Entries from a dataset
========

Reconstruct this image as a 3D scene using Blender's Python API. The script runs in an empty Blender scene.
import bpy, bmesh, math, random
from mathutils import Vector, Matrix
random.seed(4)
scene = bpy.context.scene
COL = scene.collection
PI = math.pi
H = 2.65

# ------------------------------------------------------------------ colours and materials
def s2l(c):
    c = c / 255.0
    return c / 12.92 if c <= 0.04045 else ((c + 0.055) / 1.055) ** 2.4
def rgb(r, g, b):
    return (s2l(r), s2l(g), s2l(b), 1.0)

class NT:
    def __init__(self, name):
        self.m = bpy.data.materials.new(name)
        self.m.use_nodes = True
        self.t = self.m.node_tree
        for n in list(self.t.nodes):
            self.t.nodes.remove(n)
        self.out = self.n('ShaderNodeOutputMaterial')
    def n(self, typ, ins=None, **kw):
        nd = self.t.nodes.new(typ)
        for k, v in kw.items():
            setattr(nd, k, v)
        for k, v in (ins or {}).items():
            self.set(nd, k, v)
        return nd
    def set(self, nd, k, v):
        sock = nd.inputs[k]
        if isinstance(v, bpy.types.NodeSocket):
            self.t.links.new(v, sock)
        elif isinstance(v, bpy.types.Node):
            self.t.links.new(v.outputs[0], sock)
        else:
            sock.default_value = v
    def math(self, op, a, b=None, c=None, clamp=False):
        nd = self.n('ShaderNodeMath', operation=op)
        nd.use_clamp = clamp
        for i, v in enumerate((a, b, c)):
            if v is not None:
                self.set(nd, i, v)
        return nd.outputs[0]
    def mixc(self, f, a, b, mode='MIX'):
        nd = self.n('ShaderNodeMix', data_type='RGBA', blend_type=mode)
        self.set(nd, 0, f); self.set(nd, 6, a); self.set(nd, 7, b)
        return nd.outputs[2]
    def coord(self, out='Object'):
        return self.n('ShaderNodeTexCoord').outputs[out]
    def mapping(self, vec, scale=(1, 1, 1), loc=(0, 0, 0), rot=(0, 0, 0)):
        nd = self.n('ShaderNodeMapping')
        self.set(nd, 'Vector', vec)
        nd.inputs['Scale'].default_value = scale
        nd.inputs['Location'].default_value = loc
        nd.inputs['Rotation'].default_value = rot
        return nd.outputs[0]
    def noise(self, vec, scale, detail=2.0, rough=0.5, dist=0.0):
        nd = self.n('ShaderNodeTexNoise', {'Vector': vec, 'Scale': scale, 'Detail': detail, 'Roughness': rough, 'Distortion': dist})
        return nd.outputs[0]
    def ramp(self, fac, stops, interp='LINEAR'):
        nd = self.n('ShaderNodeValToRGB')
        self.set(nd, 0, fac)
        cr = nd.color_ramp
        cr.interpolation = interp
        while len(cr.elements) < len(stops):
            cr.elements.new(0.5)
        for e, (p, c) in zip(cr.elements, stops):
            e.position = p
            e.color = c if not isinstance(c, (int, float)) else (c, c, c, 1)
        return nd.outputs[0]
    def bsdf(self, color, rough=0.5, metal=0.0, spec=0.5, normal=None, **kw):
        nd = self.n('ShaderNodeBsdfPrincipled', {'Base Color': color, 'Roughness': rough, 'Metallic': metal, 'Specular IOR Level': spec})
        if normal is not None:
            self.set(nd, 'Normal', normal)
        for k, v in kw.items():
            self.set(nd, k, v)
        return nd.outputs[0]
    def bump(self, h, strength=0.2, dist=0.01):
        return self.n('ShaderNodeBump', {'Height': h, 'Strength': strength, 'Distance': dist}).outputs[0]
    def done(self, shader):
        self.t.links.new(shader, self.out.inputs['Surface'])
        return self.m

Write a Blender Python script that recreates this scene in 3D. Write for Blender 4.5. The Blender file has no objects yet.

========

INSTRUCTIONS FOR THE TASK
Restate the listing exactly, starting at its first line and ending at the line where "return (s2l(r), s2l(g), s2l(b), 1.0)" occurs; include both and no other lines.

RESULT FOR THIS TASK
Reconstruct this image as a 3D scene using Blender's Python API. The script runs in an empty Blender scene.
import bpy, bmesh, math, random
from mathutils import Vector, Matrix
random.seed(4)
scene = bpy.context.scene
COL = scene.collection
PI = math.pi
H = 2.65

# ------------------------------------------------------------------ colours and materials
def s2l(c):
    c = c / 255.0
    return c / 12.92 if c <= 0.04045 else ((c + 0.055) / 1.055) ** 2.4
def rgb(r, g, b):
    return (s2l(r), s2l(g), s2l(b), 1.0)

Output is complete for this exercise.